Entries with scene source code
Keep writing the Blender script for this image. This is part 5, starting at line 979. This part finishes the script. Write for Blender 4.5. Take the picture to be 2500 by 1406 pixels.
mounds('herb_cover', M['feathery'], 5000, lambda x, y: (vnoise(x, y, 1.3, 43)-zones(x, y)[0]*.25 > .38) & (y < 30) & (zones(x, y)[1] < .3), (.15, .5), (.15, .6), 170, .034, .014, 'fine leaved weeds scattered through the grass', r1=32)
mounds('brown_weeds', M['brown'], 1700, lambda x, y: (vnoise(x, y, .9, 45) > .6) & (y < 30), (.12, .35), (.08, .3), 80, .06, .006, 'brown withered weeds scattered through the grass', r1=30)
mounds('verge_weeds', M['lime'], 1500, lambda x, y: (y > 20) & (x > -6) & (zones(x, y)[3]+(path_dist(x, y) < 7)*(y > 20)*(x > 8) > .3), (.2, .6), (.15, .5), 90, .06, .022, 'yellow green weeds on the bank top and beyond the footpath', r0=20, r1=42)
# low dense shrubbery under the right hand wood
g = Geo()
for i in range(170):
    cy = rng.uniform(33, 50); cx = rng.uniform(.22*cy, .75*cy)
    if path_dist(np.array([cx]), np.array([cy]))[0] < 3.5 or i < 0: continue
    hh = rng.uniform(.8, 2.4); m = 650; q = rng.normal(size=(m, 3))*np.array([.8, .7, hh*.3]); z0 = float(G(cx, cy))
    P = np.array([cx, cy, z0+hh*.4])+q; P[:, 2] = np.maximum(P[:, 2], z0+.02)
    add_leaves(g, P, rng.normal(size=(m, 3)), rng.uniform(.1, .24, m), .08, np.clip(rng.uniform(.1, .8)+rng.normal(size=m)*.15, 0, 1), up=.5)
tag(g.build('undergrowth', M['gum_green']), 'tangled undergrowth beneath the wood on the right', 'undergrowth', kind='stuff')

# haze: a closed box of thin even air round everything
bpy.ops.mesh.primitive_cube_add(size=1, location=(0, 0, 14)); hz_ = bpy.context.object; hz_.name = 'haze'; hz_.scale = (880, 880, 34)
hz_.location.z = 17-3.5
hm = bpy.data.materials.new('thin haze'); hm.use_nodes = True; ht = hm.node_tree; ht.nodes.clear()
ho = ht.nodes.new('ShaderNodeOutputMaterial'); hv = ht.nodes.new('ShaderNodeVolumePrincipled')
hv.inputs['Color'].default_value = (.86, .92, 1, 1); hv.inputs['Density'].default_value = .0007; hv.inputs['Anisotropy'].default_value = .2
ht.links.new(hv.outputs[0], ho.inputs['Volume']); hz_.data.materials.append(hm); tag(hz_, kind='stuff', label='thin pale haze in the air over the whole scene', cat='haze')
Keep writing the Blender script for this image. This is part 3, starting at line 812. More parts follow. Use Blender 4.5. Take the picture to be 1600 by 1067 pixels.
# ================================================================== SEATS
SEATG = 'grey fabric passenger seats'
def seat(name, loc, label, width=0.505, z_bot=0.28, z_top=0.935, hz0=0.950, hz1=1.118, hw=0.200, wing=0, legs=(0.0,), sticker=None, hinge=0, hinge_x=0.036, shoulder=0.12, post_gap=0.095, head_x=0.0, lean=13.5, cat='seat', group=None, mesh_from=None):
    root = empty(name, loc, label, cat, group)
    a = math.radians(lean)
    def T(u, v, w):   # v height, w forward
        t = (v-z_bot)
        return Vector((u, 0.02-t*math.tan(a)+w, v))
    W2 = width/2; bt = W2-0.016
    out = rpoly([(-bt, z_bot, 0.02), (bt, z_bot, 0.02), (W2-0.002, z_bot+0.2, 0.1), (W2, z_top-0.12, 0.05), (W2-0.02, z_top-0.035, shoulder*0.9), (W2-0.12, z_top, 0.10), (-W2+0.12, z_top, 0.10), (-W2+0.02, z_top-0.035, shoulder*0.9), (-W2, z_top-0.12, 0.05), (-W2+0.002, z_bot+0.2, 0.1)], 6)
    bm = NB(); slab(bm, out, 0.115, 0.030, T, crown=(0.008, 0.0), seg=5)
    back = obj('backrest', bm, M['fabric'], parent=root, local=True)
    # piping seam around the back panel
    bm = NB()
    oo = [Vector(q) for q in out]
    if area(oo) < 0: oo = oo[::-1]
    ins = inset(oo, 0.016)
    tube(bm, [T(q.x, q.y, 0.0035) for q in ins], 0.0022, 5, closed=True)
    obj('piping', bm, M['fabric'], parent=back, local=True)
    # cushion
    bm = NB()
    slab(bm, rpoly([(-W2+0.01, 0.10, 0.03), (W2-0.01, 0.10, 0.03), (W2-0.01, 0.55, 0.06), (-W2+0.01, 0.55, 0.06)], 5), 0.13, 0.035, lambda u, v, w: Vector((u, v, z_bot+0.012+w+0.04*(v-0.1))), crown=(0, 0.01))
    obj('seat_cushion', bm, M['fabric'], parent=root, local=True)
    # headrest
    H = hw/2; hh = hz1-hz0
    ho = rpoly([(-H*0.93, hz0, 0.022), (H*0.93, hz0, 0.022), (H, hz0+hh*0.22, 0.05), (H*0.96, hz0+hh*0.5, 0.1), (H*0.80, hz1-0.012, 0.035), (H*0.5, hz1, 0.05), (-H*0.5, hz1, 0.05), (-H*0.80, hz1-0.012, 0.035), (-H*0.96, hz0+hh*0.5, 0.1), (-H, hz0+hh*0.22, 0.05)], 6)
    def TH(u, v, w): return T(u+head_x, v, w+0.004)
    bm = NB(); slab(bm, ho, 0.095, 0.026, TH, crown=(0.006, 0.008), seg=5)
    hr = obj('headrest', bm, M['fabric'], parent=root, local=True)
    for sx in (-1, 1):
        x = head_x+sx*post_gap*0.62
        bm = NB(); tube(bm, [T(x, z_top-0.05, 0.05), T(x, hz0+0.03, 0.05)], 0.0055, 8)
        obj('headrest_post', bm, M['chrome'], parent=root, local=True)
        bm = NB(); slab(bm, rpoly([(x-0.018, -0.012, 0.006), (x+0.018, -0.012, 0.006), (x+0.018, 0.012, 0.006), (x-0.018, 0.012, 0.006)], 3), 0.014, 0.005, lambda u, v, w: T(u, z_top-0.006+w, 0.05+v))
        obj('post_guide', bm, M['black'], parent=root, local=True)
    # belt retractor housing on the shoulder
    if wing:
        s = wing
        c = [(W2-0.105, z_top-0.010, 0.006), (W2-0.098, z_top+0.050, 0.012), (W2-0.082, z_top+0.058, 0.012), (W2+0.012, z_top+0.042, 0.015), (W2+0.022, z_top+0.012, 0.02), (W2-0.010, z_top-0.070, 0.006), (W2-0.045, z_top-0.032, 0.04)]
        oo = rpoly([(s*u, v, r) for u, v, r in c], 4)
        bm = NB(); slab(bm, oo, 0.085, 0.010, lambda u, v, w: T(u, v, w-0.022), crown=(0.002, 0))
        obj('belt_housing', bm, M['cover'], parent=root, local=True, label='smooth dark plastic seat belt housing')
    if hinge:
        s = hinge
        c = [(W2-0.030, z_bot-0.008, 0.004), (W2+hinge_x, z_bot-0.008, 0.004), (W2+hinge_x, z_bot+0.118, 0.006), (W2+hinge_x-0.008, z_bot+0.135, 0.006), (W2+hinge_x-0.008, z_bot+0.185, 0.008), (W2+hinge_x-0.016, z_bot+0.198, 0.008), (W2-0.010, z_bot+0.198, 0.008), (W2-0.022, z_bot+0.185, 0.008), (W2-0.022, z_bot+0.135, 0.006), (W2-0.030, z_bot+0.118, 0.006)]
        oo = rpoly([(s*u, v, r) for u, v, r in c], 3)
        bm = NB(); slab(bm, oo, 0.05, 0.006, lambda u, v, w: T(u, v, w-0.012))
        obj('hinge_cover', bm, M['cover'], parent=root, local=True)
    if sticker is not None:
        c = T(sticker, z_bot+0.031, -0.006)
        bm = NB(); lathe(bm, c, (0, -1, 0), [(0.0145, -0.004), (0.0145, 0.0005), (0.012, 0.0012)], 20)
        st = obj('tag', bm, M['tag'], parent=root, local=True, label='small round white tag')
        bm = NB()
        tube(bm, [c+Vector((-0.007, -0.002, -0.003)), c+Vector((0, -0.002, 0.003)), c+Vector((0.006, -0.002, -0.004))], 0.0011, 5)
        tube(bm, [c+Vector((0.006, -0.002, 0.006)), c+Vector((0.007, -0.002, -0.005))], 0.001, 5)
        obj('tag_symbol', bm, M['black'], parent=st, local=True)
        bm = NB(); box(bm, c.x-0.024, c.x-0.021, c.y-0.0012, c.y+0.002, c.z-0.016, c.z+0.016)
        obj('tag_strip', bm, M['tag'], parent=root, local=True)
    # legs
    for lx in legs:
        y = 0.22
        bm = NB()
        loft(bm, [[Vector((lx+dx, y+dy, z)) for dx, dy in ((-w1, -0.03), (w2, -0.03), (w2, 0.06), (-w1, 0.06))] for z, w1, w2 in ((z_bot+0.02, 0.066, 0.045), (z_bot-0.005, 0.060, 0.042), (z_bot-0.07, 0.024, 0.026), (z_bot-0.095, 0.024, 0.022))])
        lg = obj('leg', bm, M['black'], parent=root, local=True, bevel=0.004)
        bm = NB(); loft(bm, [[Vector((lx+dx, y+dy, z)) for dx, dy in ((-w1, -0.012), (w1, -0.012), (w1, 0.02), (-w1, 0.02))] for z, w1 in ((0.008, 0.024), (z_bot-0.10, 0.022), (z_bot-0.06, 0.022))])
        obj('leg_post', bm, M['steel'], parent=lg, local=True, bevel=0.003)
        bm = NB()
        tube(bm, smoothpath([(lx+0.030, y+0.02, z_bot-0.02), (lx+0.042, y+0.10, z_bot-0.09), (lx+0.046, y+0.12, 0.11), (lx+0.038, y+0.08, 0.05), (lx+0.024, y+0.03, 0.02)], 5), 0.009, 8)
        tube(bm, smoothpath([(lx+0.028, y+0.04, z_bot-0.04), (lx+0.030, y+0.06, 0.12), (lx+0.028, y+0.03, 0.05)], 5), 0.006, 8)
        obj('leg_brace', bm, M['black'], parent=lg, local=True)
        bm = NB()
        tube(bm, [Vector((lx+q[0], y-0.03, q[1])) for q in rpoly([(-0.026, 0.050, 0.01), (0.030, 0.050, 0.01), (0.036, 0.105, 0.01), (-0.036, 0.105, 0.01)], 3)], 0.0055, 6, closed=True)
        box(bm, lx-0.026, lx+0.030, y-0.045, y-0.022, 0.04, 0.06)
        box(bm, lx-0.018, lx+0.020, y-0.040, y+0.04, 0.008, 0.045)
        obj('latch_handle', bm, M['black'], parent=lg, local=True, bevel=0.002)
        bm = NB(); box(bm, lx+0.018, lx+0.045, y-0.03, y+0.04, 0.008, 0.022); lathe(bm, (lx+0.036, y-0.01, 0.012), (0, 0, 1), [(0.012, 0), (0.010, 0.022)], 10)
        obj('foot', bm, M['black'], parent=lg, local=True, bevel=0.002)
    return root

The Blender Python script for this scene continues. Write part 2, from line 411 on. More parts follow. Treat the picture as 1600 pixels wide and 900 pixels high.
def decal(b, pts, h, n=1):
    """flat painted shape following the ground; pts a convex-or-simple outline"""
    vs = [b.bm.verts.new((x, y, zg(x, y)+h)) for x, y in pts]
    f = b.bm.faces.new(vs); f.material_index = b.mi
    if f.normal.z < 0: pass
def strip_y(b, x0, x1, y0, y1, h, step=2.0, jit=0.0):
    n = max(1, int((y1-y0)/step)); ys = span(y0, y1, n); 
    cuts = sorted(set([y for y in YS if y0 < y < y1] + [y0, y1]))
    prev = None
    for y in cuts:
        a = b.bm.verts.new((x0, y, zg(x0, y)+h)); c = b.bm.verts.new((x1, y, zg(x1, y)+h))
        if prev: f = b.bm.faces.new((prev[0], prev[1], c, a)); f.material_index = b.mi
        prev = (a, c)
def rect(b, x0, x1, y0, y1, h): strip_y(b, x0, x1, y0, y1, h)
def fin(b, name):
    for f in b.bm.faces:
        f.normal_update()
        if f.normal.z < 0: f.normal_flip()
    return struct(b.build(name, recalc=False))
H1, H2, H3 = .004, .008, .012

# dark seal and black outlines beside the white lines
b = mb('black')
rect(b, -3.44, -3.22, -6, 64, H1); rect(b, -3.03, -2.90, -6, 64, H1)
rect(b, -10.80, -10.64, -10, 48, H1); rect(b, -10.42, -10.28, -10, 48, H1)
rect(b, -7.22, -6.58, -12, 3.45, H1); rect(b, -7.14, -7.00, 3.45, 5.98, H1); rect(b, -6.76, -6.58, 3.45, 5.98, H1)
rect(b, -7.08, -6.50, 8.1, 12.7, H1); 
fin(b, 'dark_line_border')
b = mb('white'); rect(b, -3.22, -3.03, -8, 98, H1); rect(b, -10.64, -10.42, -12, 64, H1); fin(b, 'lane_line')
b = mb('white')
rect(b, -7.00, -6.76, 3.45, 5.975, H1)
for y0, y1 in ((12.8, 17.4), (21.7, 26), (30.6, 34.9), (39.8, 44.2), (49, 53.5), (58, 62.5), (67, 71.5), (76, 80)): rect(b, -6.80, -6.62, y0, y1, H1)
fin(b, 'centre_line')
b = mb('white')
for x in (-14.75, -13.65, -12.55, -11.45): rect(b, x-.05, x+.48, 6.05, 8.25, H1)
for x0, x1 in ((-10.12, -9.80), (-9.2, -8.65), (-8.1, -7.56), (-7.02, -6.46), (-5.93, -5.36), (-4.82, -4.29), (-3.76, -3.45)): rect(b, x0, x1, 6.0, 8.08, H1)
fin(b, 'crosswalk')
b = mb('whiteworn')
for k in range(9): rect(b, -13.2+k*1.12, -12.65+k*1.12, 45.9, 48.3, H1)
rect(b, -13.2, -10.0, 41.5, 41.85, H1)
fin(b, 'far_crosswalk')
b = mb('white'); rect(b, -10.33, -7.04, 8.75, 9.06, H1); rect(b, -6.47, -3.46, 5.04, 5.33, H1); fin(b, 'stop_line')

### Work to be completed
Transcribe, exactly and without additions, the lines of the records above, beginning with the line that contains "The Blender Python" and ending with the line that contains "H1, H2, H3 = .004, .008, .012", both included.

### Full response
The Blender Python script for this scene continues. Write part 2, from line 411 on. More parts follow. Treat the picture as 1600 pixels wide and 900 pixels high.
def decal(b, pts, h, n=1):
    """flat painted shape following the ground; pts a convex-or-simple outline"""
    vs = [b.bm.verts.new((x, y, zg(x, y)+h)) for x, y in pts]
    f = b.bm.faces.new(vs); f.material_index = b.mi
    if f.normal.z < 0: pass
def strip_y(b, x0, x1, y0, y1, h, step=2.0, jit=0.0):
    n = max(1, int((y1-y0)/step)); ys = span(y0, y1, n); 
    cuts = sorted(set([y for y in YS if y0 < y < y1] + [y0, y1]))
    prev = None
    for y in cuts:
        a = b.bm.verts.new((x0, y, zg(x0, y)+h)); c = b.bm.verts.new((x1, y, zg(x1, y)+h))
        if prev: f = b.bm.faces.new((prev[0], prev[1], c, a)); f.material_index = b.mi
        prev = (a, c)
def rect(b, x0, x1, y0, y1, h): strip_y(b, x0, x1, y0, y1, h)
def fin(b, name):
    for f in b.bm.faces:
        f.normal_update()
        if f.normal.z < 0: f.normal_flip()
    return struct(b.build(name, recalc=False))
H1, H2, H3 = .004, .008, .012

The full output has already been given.